▸ **Exercise goal**:
Everything in the listing below from the line containing "Write part 3" through the line containing "mb = MB(); mb.box(4.6, 60, 6.3, 6.6, -2.6, ZT+.05);" should be repeated exactly; leave out every other line.
— begin Data provided —
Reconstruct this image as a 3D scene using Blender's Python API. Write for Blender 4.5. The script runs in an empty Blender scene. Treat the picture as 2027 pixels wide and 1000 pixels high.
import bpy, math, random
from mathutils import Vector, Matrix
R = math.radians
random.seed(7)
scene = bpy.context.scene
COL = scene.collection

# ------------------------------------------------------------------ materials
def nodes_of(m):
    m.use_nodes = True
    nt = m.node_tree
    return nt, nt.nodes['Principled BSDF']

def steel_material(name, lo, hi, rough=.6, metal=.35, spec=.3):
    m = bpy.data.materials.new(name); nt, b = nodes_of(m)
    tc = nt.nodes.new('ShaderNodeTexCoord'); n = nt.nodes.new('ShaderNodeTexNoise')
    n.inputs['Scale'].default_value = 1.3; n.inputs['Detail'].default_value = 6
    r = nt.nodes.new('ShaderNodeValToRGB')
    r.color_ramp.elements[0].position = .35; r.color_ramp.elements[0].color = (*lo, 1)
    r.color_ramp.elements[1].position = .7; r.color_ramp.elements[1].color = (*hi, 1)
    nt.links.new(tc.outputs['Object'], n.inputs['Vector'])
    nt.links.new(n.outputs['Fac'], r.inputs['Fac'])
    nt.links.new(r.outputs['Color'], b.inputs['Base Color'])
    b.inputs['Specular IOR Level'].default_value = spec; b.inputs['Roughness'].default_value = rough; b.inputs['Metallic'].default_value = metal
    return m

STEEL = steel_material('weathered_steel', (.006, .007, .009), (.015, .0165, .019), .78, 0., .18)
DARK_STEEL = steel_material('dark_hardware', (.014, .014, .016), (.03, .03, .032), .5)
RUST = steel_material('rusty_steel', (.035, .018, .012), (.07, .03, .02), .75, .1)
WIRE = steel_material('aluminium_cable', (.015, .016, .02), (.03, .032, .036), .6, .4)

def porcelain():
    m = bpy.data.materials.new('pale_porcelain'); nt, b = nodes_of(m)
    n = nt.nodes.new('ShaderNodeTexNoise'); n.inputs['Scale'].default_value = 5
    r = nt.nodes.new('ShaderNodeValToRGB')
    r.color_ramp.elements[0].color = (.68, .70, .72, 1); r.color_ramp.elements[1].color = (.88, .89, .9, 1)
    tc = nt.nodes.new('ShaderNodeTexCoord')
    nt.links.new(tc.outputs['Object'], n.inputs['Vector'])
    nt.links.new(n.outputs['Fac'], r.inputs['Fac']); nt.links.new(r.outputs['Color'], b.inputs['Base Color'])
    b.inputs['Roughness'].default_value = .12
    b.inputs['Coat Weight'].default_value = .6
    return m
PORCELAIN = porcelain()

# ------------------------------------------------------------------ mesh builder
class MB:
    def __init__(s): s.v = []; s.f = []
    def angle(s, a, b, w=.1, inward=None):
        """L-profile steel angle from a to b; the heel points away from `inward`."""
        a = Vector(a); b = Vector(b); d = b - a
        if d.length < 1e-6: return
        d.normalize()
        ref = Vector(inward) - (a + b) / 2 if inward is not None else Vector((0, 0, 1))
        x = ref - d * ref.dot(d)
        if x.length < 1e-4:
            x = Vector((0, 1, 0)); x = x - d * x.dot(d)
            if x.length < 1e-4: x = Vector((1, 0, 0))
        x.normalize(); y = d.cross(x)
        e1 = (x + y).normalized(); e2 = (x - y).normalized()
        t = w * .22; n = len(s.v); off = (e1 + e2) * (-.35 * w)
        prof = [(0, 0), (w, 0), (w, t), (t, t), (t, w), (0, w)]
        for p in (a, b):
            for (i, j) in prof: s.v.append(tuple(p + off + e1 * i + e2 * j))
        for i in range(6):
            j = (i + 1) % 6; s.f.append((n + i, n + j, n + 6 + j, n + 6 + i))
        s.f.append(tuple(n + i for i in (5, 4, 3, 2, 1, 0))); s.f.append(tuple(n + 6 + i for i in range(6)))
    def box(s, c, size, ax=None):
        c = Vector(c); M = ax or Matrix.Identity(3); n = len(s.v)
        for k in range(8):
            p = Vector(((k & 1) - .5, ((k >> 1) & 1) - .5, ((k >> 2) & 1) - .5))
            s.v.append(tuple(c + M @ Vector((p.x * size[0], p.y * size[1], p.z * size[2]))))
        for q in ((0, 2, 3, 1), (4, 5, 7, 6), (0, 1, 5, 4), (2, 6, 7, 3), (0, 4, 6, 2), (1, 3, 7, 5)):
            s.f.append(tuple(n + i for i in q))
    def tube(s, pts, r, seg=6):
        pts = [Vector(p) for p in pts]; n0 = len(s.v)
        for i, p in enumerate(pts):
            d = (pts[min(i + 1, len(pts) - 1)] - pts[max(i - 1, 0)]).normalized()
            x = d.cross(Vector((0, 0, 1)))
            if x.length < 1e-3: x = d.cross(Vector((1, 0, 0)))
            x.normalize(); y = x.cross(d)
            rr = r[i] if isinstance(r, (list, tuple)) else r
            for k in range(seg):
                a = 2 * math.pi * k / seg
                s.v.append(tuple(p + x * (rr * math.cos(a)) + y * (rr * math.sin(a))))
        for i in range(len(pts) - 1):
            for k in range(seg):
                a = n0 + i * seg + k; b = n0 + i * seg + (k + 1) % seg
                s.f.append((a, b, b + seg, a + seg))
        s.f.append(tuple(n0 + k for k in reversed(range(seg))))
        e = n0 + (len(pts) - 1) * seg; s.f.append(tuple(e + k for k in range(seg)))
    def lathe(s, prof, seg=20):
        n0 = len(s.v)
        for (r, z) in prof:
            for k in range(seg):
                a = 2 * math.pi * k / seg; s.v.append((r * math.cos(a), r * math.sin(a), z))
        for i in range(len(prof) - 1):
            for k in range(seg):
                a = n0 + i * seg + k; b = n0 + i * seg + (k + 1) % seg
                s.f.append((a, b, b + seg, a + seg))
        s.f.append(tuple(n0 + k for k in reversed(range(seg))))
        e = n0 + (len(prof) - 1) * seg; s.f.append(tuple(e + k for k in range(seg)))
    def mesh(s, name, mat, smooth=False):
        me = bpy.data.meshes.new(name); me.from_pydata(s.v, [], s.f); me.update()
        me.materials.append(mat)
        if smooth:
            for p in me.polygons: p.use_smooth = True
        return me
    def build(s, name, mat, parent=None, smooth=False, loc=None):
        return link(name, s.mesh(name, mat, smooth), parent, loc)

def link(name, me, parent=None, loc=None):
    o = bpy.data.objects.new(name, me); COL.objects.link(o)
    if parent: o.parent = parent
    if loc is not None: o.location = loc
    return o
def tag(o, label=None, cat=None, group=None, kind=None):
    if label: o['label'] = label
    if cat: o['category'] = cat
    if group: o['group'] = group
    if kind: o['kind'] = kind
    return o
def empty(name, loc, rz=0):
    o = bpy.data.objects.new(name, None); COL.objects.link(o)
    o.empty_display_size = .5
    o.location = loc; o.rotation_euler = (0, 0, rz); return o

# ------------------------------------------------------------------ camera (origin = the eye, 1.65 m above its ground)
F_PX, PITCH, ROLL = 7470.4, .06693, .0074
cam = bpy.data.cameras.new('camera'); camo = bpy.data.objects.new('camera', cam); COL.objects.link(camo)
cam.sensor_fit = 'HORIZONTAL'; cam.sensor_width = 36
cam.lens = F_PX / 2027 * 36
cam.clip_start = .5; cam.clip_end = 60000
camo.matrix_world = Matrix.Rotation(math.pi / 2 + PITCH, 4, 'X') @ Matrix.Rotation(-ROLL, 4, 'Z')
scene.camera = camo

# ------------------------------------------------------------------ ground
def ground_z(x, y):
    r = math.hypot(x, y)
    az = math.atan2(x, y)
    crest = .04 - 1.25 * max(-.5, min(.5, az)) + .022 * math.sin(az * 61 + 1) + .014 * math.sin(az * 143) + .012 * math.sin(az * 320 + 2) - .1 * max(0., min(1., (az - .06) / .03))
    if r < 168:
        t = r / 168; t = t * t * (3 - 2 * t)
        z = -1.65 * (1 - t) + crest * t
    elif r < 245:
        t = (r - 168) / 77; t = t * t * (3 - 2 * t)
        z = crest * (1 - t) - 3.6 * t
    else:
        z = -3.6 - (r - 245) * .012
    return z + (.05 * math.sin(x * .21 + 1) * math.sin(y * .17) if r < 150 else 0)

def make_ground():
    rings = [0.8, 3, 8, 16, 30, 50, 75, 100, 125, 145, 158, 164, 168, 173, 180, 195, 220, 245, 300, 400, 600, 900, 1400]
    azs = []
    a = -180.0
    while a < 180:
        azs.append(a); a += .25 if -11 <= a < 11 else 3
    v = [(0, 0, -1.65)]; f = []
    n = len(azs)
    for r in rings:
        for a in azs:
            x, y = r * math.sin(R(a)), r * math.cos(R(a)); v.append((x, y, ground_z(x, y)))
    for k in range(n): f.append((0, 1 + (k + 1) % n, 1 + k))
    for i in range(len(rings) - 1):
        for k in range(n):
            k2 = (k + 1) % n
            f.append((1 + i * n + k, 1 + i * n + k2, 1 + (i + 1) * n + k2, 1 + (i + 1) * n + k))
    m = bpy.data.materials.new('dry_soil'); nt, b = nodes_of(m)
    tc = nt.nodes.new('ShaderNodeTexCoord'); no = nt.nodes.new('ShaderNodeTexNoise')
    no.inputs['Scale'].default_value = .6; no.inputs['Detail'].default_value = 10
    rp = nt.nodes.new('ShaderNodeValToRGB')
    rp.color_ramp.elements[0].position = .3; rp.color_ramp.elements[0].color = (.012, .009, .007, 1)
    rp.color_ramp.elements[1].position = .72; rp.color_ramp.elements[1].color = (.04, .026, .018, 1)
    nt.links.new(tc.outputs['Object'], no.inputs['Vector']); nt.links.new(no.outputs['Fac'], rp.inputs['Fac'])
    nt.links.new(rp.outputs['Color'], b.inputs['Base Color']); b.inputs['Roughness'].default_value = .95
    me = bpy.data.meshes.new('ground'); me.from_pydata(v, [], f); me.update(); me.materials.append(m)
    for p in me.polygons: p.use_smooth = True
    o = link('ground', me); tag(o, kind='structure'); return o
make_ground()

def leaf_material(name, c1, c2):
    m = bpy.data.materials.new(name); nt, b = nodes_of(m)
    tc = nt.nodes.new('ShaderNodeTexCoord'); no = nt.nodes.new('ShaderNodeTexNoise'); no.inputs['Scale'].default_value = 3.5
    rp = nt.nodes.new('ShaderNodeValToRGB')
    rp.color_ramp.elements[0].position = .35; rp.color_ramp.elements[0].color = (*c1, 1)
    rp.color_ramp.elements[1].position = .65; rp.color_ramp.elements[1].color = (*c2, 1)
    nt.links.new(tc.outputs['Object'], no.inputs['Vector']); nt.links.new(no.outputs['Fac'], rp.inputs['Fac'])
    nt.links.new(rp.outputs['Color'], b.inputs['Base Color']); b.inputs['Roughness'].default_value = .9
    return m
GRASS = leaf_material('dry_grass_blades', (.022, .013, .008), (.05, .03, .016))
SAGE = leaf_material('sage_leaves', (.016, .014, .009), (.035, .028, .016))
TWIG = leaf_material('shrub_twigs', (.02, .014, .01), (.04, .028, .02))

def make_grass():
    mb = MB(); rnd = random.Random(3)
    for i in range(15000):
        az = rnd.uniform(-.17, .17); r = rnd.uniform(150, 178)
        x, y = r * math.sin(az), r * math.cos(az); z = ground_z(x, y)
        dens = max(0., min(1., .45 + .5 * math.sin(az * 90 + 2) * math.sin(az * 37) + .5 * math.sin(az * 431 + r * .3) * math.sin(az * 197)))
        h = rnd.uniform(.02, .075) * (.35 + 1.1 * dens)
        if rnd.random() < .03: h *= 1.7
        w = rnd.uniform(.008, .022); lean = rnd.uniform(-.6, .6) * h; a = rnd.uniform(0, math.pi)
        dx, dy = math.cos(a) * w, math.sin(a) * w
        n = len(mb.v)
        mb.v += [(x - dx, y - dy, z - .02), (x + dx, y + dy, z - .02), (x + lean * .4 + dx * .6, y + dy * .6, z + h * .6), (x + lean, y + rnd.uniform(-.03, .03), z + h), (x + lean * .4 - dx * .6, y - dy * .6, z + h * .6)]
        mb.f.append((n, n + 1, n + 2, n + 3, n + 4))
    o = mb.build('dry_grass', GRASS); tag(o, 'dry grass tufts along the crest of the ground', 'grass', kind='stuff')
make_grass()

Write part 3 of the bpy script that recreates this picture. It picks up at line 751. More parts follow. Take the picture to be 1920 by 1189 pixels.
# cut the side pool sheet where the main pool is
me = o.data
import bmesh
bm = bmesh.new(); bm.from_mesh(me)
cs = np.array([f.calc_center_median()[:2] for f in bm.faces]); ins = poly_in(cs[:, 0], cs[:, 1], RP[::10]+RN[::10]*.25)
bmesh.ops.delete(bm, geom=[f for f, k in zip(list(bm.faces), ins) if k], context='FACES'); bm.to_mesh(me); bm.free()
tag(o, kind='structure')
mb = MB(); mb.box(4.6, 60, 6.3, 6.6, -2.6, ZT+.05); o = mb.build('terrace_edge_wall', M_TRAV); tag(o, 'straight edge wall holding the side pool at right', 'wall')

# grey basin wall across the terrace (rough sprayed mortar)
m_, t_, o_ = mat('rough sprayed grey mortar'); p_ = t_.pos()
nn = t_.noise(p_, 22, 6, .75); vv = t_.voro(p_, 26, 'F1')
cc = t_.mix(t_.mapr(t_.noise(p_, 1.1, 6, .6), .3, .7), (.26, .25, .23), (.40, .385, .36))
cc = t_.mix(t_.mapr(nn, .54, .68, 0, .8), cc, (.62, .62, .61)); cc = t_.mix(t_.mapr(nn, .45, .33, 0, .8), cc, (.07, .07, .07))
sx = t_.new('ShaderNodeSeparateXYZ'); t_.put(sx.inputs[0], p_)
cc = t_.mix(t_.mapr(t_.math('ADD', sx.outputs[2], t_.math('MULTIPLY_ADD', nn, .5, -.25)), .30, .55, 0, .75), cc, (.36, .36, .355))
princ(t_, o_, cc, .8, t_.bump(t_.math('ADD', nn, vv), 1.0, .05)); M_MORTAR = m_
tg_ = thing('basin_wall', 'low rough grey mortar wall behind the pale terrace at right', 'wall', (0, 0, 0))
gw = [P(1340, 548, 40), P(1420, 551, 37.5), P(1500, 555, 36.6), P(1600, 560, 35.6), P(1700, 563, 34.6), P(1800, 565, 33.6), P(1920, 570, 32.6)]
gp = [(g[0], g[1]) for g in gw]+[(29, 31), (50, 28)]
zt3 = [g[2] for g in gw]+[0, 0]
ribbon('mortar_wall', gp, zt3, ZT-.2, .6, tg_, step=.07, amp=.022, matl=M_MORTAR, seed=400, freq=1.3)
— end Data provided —
▸ **Exercise solution**:
Write part 3 of the bpy script that recreates this picture. It picks up at line 751. More parts follow. Take the picture to be 1920 by 1189 pixels.
# cut the side pool sheet where the main pool is
me = o.data
import bmesh
bm = bmesh.new(); bm.from_mesh(me)
cs = np.array([f.calc_center_median()[:2] for f in bm.faces]); ins = poly_in(cs[:, 0], cs[:, 1], RP[::10]+RN[::10]*.25)
bmesh.ops.delete(bm, geom=[f for f, k in zip(list(bm.faces), ins) if k], context='FACES'); bm.to_mesh(me); bm.free()
tag(o, kind='structure')
mb = MB(); mb.box(4.6, 60, 6.3, 6.6, -2.6, ZT+.05); o = mb.build('terrace_edge_wall', M_TRAV); tag(o, 'straight edge wall holding the side pool at right', 'wall')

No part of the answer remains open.